Personne n’ignore que les jeunes adultes autochtones du Canada connaissent des taux de chômage plus élevés que les jeunes adultes non autochtones. Mathew, Nishikawara, Ferguson et Borgen notent que malgré cette préoccupation, beaucoup de jeunes adultes autochtones ont un emploi et obtiennent des résultats satisfaisants en formation et au travail. Ils soulignent également que peu d’études s’intéressent aux réussites des peuples autochtones, la plupart des recherches se concentrant plutôt sur les problèmes. Mathew et collab. ont donc voulu découvrir les facteurs particuliers qui favorisent ou entravent leur réussite.
Cette étude qualitative a consisté à interroger 18 jeunes adultes autochtones (de 26 à 34 ans; 13 femmes et 5 hommes) dont la prise de décision a été jugée fructueuse concernant leur carrière. Les auteurs ont utilisé la technique améliorée des incidents critiques pour rechercher les événements déterminants qui ont favorisé ou entravé leur progrès.
Les 282 rapports d’incidents critiques comprenaient 135 facteurs favorables, 87 facteurs défavorables et 60 facteurs souhaitables (c’est-à-dire, des facteurs que les personnes interrogées considéraient comme utiles).

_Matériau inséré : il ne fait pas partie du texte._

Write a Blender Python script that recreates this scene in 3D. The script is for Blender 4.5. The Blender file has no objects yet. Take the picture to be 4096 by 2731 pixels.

Ces facteurs ont été classés en 13 catégories et présentés dans le tableau ci-dessous, avec des exemples de facteurs jugés utiles ou nuisibles pour chaque catégorie. Ils sont classés dans l’ordre suivant : (a) plus favorables que nuisibles (b) plus nuisibles que favorables (c) aussi nuisibles que favorables et (d) souhaitables, plutôt que nuisibles ou favorables.
| Catégorie | Exemple de facteur favorable | Exemple de facteur nuisible |
| Facteur plus favorable que nuisible | ||
| Relations et engagements familiaux | Soutien émotionnel de la part de la famille | Membres de la famille qui dépendent du ou de la jeune adulte |
| Fixation d’objectifs/prise d’initiatives (en matière de carrière)/se concentrer sur ses centres d’intérêt | Activités d’exploration de carrière | s.o. |
| Soutien de la part de la communauté ou de mentors | S’entourer de personnes ayant connu une réussite exceptionnelle | s.o. |
| Fait de vivre sainement (sur les plans physique, mental, social et spirituel) | Prendre soin de soi | Négativité |
| Trouver un sens/motivation et engagement | Responsabilité d’avoir un enfant | s.o. |
| Réseautage et contacts | Entretenir des relations saines et solides avec ses gestionnaires | s.o. |
| Expérience (personnelle et professionnelle) | Posséder diverses expériences personnelles, scolaires, professionnelles, communautaires et culturelles | s.o. |
| Facteurs plus nuisibles que favorables, ou facteurs souhaitables | ||
| Systémiques/externes (institution, marché du travail, sexisme, racisme, aspects interpersonnels) | s.o. | Les responsabilités en tant qu’Autochtone ne sont pas toujours compatibles avec les responsabilités en tant qu’employé·e |
| Situation financière | s.o. | Avoir un budget serré et de faibles revenus ne permettent pas d’organiser beaucoup d’activités pour les enfants |
| Connaissances/information/certitude | s.o. | Le fait de ne pas savoir quels emplois vont être en demande |
| Courage et estime de soi (par opposition à la peur, au fait de douter de soi-même et d’autrui) | s.o. | Une faible estime de soi pendant l’enfance mène à des difficultés de prise de décisions |
| Facteurs aussi favorables que nuisibles | ||
| Origine autochtone et facteurs culturels | Avoir une connaissance de sa propre culture permet de voir plus facilement si la culture du lieu de travail n’est pas adaptée | s.o. |
| Facteurs souhaitables | ||
| Possibilités d’éducation, de formation et d’enseignement spécialisé | s.o. | Ne pas avoir de diplôme d’enseignement supérieur (il serait rassurant d’en avoir un) |
Cette étude s’appuie sur un ensemble de travaux de recherche qui tirent les conclusions suivantes :
- • Les obstacles systémiques peuvent nuire aux possibilités, même lorsque les systèmes peuvent offrir de l’aide (ex. : éducation);
- • Les relations interpersonnelles (ex. : avec la famille, les mentors) peuvent jouer un rôle très important pour les jeunes autochtones;
- • La nécessité pour les jeunes adultes autochtones de s’adapter aux perspectives eurocanadiennes peut être synonyme de résilience pour certains, mais mener à de la peur et du doute pour d’autres.
Il faut rappeler aux professionnel·les que ceux-ci doivent encourager les changements systémiques, s’intéresser aux aspects relationnels de la vie des personnes et reconnaître la force dont les jeunes adultes autochtones ont besoin pour s’épanouir dans deux mondes.